Just as we have access through Jesus to a standing place of grace, Paul is letting us know that in the face of suffering, God’s desire is to keep guiding us. God’s desire is for us to persevere, for us to keep walking hand in hand where Jesus is leading even as we experience difficult and hurtful things. Suffering is not a sign to give up, or something to avoid or numb; it is just another experience of life in which we have the opportunity to “attach” to Jesus and find he gives us access to the strength to persevere, to keep moving in the direction God is leading.

Our choice to keep moving in the direction God is leading even as we experience suffering, combined with the access by faith in Jesus to God’s grace; these together are the means by which we co-labor with God in our transformation. God gives the strength to persevere as we choose to allow even suffering to be a venue in which we stand in God’s grace. Those co-laboring choices are what lead to change and moral development in us, what lead to what Paul calls development of our character.

I don’t mean what I am going to say to be a statement of taking sides; I mean this only as an example of what I have observed up close and personal as I have walked alongside our staff.

I have in my mind so many examples of Elizabeth Sherwood and Steve Fawver, of Michelle Akins and Nolan Staples, choosing in the midst of the difficulty of the last months to keep standing in the grace Christ gives them access to. I have watched them persevere in doing what Christ has asked them to do. With all kinds of reasons to run away or lash out, I have instead watched them draw more deeply from Christ and walk the path ahead of them.

Christ has enabled them to persevere beautifully. I name and honor Christ’s work in them. I thank God for and I celebrate the exemplary character I see in them, character forged by the Holy Spirit…character which brings hope, just as Paul writes! Hope in them…and hope for me as I see Christ in them.

This is good news!
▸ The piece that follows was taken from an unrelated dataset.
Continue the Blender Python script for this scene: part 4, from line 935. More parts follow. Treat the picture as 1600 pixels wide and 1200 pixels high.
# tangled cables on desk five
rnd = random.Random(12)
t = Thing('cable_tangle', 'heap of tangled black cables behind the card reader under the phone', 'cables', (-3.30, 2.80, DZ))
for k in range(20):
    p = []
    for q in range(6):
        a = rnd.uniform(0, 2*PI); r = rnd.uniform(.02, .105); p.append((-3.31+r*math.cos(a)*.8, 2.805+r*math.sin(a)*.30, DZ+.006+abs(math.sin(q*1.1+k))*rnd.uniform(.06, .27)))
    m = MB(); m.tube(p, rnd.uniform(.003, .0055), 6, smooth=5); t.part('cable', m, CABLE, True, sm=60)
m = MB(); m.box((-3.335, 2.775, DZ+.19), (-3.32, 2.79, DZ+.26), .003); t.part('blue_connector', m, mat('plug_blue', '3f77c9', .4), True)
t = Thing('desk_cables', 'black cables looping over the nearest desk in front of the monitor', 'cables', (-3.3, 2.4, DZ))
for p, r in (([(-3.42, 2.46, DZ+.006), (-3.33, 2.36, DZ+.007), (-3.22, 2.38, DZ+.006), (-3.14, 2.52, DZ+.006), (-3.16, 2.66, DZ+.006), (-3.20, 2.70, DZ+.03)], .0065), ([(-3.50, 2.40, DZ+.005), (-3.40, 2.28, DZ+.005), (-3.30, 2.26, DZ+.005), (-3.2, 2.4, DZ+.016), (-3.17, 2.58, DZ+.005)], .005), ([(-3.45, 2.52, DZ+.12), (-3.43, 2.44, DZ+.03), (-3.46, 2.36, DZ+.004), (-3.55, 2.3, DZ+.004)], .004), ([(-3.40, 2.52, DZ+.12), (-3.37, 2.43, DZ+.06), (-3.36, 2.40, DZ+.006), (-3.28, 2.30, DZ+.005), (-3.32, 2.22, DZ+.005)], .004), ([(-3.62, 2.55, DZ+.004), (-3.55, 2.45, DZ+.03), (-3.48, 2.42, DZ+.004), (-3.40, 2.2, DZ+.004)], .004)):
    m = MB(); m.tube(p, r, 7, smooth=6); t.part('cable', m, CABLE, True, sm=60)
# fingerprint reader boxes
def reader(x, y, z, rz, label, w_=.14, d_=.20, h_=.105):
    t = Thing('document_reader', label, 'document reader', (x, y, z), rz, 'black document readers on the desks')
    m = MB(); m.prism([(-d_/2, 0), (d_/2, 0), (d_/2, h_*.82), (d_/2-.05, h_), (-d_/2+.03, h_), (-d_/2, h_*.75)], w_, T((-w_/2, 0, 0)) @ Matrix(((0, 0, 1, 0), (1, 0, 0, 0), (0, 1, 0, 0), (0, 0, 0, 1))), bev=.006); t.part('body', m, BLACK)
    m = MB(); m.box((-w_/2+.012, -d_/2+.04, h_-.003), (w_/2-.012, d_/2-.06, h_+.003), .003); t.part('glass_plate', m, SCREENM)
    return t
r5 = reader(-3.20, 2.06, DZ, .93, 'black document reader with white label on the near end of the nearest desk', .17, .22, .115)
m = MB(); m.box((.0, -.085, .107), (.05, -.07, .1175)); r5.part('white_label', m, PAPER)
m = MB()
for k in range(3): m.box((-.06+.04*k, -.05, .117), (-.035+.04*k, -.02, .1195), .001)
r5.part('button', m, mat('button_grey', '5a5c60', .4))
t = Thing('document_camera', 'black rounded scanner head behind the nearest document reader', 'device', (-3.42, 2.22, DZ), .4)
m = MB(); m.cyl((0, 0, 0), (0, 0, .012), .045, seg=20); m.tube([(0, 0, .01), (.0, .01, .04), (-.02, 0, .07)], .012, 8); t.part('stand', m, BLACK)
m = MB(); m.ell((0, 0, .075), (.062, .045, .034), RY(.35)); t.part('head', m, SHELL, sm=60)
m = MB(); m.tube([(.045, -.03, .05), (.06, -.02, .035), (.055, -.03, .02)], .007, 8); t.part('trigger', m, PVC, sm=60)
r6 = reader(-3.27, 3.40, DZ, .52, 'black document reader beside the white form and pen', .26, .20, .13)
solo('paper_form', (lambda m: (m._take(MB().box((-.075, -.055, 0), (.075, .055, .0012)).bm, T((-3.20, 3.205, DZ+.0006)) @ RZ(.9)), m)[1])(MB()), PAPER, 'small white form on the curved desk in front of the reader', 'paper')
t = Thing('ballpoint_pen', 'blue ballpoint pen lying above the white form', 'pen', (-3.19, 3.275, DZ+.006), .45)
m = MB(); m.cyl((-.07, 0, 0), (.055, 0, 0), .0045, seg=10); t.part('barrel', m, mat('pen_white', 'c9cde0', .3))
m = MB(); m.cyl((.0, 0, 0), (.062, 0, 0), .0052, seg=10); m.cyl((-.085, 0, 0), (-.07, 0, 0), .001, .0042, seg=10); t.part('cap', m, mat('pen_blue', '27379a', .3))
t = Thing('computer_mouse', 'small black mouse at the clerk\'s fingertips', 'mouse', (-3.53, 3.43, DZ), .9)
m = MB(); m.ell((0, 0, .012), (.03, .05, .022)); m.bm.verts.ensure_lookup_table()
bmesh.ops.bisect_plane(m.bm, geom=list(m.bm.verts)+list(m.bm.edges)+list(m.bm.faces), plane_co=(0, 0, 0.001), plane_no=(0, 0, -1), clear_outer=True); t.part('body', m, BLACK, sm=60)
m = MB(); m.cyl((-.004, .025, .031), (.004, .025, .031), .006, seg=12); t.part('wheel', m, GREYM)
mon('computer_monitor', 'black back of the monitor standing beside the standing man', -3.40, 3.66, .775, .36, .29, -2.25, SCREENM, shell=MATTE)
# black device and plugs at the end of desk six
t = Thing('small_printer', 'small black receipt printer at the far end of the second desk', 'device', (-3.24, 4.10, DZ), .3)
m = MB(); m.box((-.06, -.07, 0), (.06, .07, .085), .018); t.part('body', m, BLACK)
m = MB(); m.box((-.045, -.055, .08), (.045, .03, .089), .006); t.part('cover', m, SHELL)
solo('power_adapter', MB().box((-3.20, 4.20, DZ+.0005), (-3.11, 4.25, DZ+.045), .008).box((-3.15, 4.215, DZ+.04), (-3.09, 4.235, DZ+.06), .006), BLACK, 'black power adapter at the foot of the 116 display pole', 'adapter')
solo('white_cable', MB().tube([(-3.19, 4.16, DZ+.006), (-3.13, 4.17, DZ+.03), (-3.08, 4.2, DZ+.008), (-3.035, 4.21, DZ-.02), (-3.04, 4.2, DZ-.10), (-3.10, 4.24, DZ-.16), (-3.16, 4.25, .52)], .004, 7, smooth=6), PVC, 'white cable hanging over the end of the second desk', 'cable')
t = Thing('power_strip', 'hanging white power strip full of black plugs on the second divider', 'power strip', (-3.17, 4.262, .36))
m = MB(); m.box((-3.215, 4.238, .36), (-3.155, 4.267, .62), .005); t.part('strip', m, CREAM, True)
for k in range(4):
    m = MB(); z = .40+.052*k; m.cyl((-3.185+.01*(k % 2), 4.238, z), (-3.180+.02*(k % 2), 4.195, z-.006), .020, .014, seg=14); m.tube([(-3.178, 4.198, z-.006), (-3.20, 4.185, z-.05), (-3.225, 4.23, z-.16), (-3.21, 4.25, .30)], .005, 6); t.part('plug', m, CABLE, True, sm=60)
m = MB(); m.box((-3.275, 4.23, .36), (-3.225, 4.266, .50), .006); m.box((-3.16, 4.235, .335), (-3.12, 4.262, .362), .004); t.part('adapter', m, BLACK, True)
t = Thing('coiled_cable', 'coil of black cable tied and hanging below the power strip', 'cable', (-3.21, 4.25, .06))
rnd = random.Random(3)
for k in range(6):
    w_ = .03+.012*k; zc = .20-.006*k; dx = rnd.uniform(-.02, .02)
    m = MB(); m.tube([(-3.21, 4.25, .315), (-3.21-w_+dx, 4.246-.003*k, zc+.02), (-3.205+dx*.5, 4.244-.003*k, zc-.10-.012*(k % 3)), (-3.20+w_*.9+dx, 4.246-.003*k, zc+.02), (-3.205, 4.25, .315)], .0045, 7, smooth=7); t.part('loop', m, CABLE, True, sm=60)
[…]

And it is practical news. And it is time-tested and people-tested news.

The peace we have with God through Jesus Christ, the access we have to stand in the grace and presence of God in the Holy Spirit…it is real. It is transformative. It is powerful. And it is marked by character and hope and the love of God.

I see it. I celebrate it! Paul’s words here and my observation of Christ’s work in the team and in so many others over so many years encourage and challenge me to live in this myself. To not avoid suffering or let it discourage me or paralyze me or cause me to settle, but rather to let it challenge me to hold even more tightly to the hand of Jesus as he leads.

It challenges me to walk alongside Jesus, to ask for and look for the perseverance that God will bring; perseverance to continue in obedience and faithfulness. I hope for and long for and ask for God to build character and hope in me!

And I celebrate what Paul says: that “God’s love has been poured out into our hearts through the Holy Spirit, who has been given to us.”

May God bring perseverance and character and hope to all of us! May we walk where Christ leads into the grace where we can stand and live. And may God’s love pour over us, dwell in us, and overflow to others!